───── GIVEN DATA

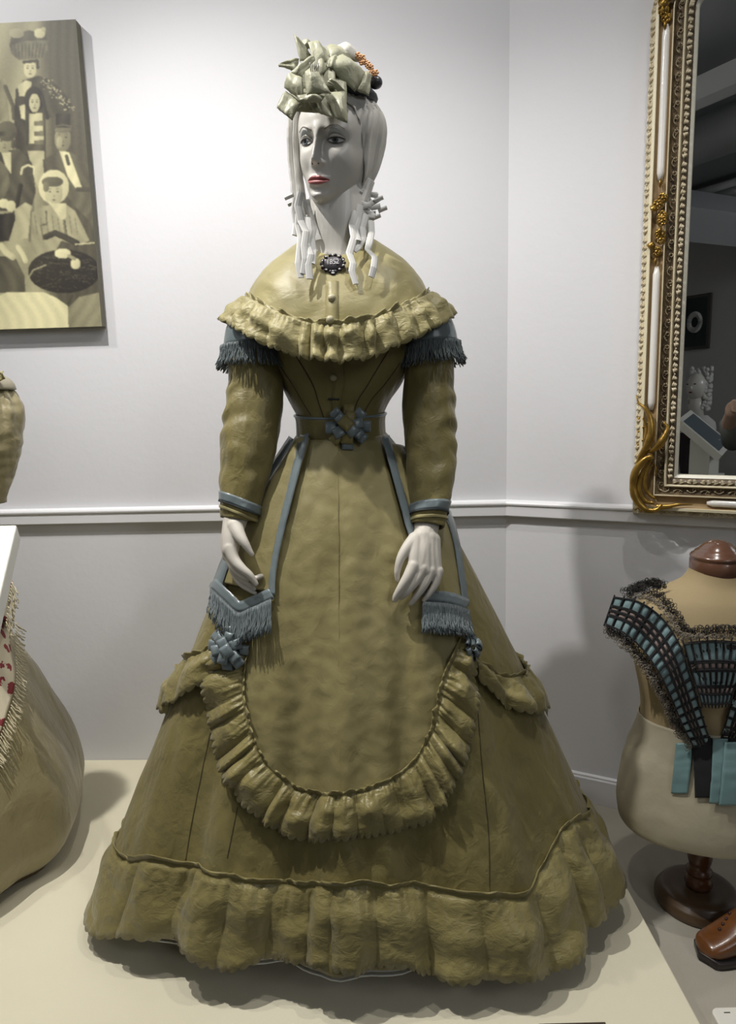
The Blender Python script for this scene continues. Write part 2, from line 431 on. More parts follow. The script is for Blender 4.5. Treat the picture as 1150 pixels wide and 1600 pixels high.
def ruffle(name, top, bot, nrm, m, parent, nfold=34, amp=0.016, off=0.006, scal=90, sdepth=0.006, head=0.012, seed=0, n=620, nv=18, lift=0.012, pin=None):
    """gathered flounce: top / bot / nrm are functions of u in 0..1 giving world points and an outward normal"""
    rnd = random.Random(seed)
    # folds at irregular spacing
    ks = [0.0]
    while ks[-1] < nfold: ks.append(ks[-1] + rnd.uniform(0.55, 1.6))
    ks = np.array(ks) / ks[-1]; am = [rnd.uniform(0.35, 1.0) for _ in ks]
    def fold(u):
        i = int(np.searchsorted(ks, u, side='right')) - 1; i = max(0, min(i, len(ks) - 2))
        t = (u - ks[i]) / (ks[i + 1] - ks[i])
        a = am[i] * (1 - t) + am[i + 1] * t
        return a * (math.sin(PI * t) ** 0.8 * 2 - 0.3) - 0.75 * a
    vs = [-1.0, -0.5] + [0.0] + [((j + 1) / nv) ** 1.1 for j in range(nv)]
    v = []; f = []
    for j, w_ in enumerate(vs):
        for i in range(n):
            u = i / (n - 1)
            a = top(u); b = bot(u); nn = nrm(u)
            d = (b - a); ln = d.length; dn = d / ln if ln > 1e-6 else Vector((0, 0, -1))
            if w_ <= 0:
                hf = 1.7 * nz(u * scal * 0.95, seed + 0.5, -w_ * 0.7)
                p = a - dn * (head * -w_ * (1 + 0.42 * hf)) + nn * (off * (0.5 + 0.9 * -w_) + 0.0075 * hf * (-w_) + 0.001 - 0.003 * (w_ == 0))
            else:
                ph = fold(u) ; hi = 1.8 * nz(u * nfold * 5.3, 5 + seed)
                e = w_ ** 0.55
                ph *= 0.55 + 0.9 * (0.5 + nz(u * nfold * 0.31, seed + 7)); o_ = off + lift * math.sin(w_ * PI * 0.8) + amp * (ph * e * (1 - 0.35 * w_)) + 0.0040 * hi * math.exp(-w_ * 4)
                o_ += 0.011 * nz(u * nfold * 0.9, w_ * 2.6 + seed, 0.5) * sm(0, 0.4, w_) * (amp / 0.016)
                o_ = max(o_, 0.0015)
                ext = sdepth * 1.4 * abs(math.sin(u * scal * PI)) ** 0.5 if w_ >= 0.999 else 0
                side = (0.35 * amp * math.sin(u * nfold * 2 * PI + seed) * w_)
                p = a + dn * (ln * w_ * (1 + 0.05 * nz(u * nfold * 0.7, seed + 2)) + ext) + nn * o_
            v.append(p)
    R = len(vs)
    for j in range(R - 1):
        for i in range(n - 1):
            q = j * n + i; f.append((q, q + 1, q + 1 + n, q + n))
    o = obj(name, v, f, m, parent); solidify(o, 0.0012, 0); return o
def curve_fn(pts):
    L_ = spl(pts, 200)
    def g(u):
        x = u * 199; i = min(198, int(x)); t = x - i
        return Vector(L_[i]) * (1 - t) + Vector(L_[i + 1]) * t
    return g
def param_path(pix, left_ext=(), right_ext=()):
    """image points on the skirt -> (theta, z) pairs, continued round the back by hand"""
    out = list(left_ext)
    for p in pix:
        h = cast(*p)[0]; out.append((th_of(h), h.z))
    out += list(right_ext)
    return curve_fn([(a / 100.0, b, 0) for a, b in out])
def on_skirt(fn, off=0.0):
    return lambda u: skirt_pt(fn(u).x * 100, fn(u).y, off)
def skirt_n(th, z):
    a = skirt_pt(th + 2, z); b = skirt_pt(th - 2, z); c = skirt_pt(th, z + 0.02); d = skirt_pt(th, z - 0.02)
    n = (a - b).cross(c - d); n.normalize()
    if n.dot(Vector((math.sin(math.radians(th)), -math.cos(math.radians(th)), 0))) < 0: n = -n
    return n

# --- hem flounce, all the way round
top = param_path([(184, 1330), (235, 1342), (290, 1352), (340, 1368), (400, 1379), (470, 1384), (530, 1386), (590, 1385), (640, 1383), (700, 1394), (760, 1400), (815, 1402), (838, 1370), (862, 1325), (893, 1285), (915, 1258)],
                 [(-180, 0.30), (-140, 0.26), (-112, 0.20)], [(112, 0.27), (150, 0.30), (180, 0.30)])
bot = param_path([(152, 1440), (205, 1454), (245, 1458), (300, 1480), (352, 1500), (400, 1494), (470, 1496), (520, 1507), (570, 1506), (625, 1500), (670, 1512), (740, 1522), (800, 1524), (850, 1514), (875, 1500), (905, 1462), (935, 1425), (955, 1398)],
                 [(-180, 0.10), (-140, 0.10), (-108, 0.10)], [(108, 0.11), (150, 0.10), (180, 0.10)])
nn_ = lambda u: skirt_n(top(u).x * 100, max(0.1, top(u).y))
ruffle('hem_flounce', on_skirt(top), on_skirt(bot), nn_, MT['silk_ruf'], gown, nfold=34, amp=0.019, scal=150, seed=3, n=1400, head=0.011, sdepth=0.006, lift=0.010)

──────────

» REQUIREMENTS: Reproduce the full listing faithfully, but do not carry over any pictures.

» ANSWER BELOW:
The Blender Python script for this scene continues. Write part 2, from line 431 on. More parts follow. The script is for Blender 4.5. Treat the picture as 1150 pixels wide and 1600 pixels high.
def ruffle(name, top, bot, nrm, m, parent, nfold=34, amp=0.016, off=0.006, scal=90, sdepth=0.006, head=0.012, seed=0, n=620, nv=18, lift=0.012, pin=None):
    """gathered flounce: top / bot / nrm are functions of u in 0..1 giving world points and an outward normal"""
    rnd = random.Random(seed)
    # folds at irregular spacing
    ks = [0.0]
    while ks[-1] < nfold: ks.append(ks[-1] + rnd.uniform(0.55, 1.6))
    ks = np.array(ks) / ks[-1]; am = [rnd.uniform(0.35, 1.0) for _ in ks]
    def fold(u):
        i = int(np.searchsorted(ks, u, side='right')) - 1; i = max(0, min(i, len(ks) - 2))
        t = (u - ks[i]) / (ks[i + 1] - ks[i])
        a = am[i] * (1 - t) + am[i + 1] * t
        return a * (math.sin(PI * t) ** 0.8 * 2 - 0.3) - 0.75 * a
    vs = [-1.0, -0.5] + [0.0] + [((j + 1) / nv) ** 1.1 for j in range(nv)]
    v = []; f = []
    for j, w_ in enumerate(vs):
        for i in range(n):
            u = i / (n - 1)
            a = top(u); b = bot(u); nn = nrm(u)
            d = (b - a); ln = d.length; dn = d / ln if ln > 1e-6 else Vector((0, 0, -1))
            if w_ <= 0:
                hf = 1.7 * nz(u * scal * 0.95, seed + 0.5, -w_ * 0.7)
                p = a - dn * (head * -w_ * (1 + 0.42 * hf)) + nn * (off * (0.5 + 0.9 * -w_) + 0.0075 * hf * (-w_) + 0.001 - 0.003 * (w_ == 0))
            else:
                ph = fold(u) ; hi = 1.8 * nz(u * nfold * 5.3, 5 + seed)
                e = w_ ** 0.55
                ph *= 0.55 + 0.9 * (0.5 + nz(u * nfold * 0.31, seed + 7)); o_ = off + lift * math.sin(w_ * PI * 0.8) + amp * (ph * e * (1 - 0.35 * w_)) + 0.0040 * hi * math.exp(-w_ * 4)
                o_ += 0.011 * nz(u * nfold * 0.9, w_ * 2.6 + seed, 0.5) * sm(0, 0.4, w_) * (amp / 0.016)
                o_ = max(o_, 0.0015)
                ext = sdepth * 1.4 * abs(math.sin(u * scal * PI)) ** 0.5 if w_ >= 0.999 else 0
                side = (0.35 * amp * math.sin(u * nfold * 2 * PI + seed) * w_)
                p = a + dn * (ln * w_ * (1 + 0.05 * nz(u * nfold * 0.7, seed + 2)) + ext) + nn * o_
            v.append(p)
    R = len(vs)
    for j in range(R - 1):
        for i in range(n - 1):
            q = j * n + i; f.append((q, q + 1, q + 1 + n, q + n))
    o = obj(name, v, f, m, parent); solidify(o, 0.0012, 0); return o
def curve_fn(pts):
    L_ = spl(pts, 200)
    def g(u):
        x = u * 199; i = min(198, int(x)); t = x - i
        return Vector(L_[i]) * (1 - t) + Vector(L_[i + 1]) * t
    return g
def param_path(pix, left_ext=(), right_ext=()):
    """image points on the skirt -> (theta, z) pairs, continued round the back by hand"""
    out = list(left_ext)
    for p in pix:
        h = cast(*p)[0]; out.append((th_of(h), h.z))
    out += list(right_ext)
    return curve_fn([(a / 100.0, b, 0) for a, b in out])
def on_skirt(fn, off=0.0):
    return lambda u: skirt_pt(fn(u).x * 100, fn(u).y, off)
def skirt_n(th, z):
    a = skirt_pt(th + 2, z); b = skirt_pt(th - 2, z); c = skirt_pt(th, z + 0.02); d = skirt_pt(th, z - 0.02)
    n = (a - b).cross(c - d); n.normalize()
    if n.dot(Vector((math.sin(math.radians(th)), -math.cos(math.radians(th)), 0))) < 0: n = -n
    return n

# --- hem flounce, all the way round
top = param_path([(184, 1330), (235, 1342), (290, 1352), (340, 1368), (400, 1379), (470, 1384), (530, 1386), (590, 1385), (640, 1383), (700, 1394), (760, 1400), (815, 1402), (838, 1370), (862, 1325), (893, 1285), (915, 1258)],
                 [(-180, 0.30), (-140, 0.26), (-112, 0.20)], [(112, 0.27), (150, 0.30), (180, 0.30)])
bot = param_path([(152, 1440), (205, 1454), (245, 1458), (300, 1480), (352, 1500), (400, 1494), (470, 1496), (520, 1507), (570, 1506), (625, 1500), (670, 1512), (740, 1522), (800, 1524), (850, 1514), (875, 1500), (905, 1462), (935, 1425), (955, 1398)],
                 [(-180, 0.10), (-140, 0.10), (-108, 0.10)], [(108, 0.11), (150, 0.10), (180, 0.10)])
nn_ = lambda u: skirt_n(top(u).x * 100, max(0.1, top(u).y))
ruffle('hem_flounce', on_skirt(top), on_skirt(bot), nn_, MT['silk_ruf'], gown, nfold=34, amp=0.019, scal=150, seed=3, n=1400, head=0.011, sdepth=0.006, lift=0.010)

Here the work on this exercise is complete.